I read Mr. Welsh's analysis. It was very well written, and had a lot of great points, very well stated. The bullying, the punching down and puckering up. Thanks for the link, Will. Recommended.

Mc Mike

(9,171 posts)
7. All organized progressive political advocacy groups have to work across their affinity group lines
Fri Jan 13, 2017, 10:23 AM
Jan 2017

to support all other groups, wherever they can. The asshole repugs are attacking the overwhelming majority of the country.

Thanks for the articles. For some reason, the aflcio stopped sending me their articles, though I've been getting and reading them for years, up til about 8 months ago. And have acted on hundreds of their e-action reqs, to boot.

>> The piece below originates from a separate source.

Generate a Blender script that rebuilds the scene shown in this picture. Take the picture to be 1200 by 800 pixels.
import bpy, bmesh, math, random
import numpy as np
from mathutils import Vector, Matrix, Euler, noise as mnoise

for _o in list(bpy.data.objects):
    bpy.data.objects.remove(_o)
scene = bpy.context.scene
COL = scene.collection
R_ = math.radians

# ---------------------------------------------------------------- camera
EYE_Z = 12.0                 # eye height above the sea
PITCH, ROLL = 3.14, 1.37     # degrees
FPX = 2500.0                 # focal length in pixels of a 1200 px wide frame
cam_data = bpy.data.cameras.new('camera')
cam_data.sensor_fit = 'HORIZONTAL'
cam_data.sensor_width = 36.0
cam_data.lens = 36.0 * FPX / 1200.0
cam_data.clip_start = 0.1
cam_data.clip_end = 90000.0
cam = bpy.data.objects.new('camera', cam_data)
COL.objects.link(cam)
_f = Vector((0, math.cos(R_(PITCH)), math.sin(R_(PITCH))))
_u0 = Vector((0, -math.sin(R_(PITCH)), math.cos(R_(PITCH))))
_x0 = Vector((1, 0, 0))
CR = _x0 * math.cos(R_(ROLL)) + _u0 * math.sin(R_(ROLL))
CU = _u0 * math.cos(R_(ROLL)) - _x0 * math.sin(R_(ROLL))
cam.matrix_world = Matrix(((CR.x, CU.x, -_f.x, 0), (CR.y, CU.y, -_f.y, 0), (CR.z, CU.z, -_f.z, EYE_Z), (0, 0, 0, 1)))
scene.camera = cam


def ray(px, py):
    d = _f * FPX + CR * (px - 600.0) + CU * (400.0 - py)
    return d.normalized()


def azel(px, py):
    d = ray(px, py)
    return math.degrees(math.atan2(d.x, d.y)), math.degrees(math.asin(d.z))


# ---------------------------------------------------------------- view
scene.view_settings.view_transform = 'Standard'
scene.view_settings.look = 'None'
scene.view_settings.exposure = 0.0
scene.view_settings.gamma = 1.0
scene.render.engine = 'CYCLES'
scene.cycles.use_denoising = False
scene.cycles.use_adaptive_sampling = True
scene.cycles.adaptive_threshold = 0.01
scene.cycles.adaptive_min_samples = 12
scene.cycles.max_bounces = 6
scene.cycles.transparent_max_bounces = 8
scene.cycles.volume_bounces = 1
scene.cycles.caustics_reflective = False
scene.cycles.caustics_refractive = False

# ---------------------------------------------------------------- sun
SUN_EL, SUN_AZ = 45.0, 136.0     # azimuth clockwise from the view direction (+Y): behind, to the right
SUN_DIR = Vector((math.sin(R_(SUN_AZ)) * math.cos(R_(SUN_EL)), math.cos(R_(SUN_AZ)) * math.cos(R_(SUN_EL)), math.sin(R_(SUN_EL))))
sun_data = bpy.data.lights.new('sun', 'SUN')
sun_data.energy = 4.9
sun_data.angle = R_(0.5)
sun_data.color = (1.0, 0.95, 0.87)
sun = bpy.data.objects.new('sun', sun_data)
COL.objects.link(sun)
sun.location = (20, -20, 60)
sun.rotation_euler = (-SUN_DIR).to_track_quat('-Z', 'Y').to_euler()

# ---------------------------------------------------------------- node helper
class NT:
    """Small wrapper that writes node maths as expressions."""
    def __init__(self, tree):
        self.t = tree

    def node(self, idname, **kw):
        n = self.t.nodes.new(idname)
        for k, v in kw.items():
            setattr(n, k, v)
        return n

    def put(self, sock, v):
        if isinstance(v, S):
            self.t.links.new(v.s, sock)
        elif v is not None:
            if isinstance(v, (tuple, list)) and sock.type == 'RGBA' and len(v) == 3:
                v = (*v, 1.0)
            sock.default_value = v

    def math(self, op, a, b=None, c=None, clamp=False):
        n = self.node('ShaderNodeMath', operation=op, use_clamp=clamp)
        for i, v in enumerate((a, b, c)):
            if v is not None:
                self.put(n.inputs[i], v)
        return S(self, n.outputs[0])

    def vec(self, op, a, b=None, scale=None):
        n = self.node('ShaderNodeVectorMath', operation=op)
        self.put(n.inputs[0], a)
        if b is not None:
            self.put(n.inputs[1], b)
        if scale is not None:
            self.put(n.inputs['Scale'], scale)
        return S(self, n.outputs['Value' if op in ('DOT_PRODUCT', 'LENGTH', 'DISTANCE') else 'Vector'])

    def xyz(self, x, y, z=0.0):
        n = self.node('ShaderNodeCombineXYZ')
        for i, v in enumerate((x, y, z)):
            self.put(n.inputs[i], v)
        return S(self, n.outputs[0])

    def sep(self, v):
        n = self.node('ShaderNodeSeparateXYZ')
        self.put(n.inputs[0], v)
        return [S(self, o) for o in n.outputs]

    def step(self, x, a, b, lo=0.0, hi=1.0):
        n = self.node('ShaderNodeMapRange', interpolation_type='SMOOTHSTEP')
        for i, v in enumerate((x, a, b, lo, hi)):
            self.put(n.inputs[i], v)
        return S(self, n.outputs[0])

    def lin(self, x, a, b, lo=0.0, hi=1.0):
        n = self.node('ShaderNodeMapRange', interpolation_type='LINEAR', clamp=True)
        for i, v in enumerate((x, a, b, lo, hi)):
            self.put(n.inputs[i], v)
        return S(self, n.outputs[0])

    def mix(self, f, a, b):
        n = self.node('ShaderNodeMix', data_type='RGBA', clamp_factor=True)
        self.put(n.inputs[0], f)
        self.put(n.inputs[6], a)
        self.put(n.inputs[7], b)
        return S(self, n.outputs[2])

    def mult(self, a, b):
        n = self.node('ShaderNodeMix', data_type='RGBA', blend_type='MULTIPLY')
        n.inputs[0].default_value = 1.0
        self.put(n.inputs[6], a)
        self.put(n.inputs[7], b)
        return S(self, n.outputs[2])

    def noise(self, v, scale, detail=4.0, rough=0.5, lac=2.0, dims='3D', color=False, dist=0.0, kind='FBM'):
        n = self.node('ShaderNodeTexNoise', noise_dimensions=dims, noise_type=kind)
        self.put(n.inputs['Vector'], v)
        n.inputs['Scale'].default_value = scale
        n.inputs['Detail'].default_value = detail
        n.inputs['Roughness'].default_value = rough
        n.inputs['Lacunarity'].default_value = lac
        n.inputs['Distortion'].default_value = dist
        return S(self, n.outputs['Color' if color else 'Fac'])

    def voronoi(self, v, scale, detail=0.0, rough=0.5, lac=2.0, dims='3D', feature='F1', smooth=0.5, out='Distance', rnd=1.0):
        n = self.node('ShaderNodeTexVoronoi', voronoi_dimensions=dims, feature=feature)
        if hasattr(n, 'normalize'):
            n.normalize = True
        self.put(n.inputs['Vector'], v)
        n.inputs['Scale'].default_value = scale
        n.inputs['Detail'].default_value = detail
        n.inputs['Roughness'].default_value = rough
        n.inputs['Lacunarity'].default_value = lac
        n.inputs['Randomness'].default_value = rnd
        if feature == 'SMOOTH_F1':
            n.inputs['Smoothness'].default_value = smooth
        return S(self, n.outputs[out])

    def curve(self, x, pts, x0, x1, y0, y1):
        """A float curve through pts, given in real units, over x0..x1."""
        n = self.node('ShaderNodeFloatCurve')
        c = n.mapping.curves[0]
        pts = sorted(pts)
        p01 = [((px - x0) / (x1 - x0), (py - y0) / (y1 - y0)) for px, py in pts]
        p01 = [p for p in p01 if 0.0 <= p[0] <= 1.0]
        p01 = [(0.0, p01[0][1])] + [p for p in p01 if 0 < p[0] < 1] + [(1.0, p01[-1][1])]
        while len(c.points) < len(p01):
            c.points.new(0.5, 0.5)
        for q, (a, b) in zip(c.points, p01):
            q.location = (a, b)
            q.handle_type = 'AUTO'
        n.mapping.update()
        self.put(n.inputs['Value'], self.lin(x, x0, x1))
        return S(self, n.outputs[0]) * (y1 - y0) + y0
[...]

Have you seen this org, Garrett:

http://apri.org/

Good combo of civil rights and labor activists. I interacted with a few of them, in past elections.

Orsino

(37,428 posts)
8. Before I listen to Levitt's criticism of Clinton...
Fri Jan 13, 2017, 12:17 PM
Jan 2017

...I will ask that he list any qualifications or competencies of Donald Trump, or any evidence that Trump has ever been interested in the Constitution or in anyone's welfare other than his own.